MADISON, Wis. - Finding affordable health insurance has always been a challenge for rural Americans, but the Affordable Care Act, which became law just over a year ago, presents new opportunities for Wisconsin's farmers and rural residents by creating health-insurance exchanges.

Jon Bailey, director of research and analysis for the Center for Rural Affairs, says the new law was really designed for them.

"The groups that the exchange marketplace is meant for, in large numbers, are more predominant in rural areas than in urban areas. So the small businesses, the people who buy through the individual market, the uninsured, these are the people the exchange marketplace is meant for. Those who get health insurance through their work probably aren't going to be involved in this at all."

Challenges still lie ahead, Bailey says. Gov. Scott Walker is opposed to the Obama administration's health-care reforms, which say the new exchanges must be running by January 2014.

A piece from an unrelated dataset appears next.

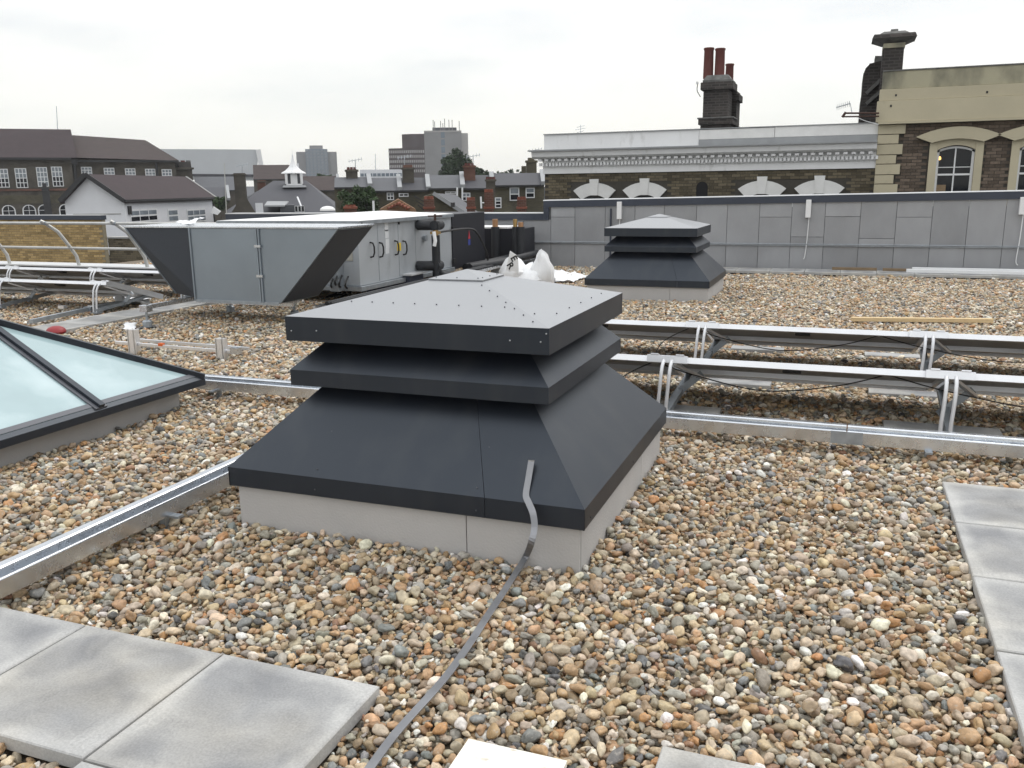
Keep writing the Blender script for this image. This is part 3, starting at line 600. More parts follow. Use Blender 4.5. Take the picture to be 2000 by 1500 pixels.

"There's about half the states that have governors who are opposed to the Affordable Care Act, but they're still going through the implementation, so it'll be interesting to see how they balance those two."

The federal government has provided implementation grants and expects all states to have a fairly clear idea by 2013 of how their health-insurance exchanges will be set up and administered.

The new law gives the states several options on how to actually set up the insurance marketplaces, Bailey says.

"Every state is just kind of making that basic decision right now: Do we want to run our own exchange or do we want the federal government to come in and do it? There's some other basic questions: Do we want to cooperate with other states? Have a regional exchange? Things like that."

Only five states - California, Connecticut, Massachusetts, Utah and Washington - already have established such health-insurance marketplaces. Bailey says rural Americans always have had a higher likelihood of being uninsured, and making the exchanges attractive to rural communities and farmers will be among the tasks to come.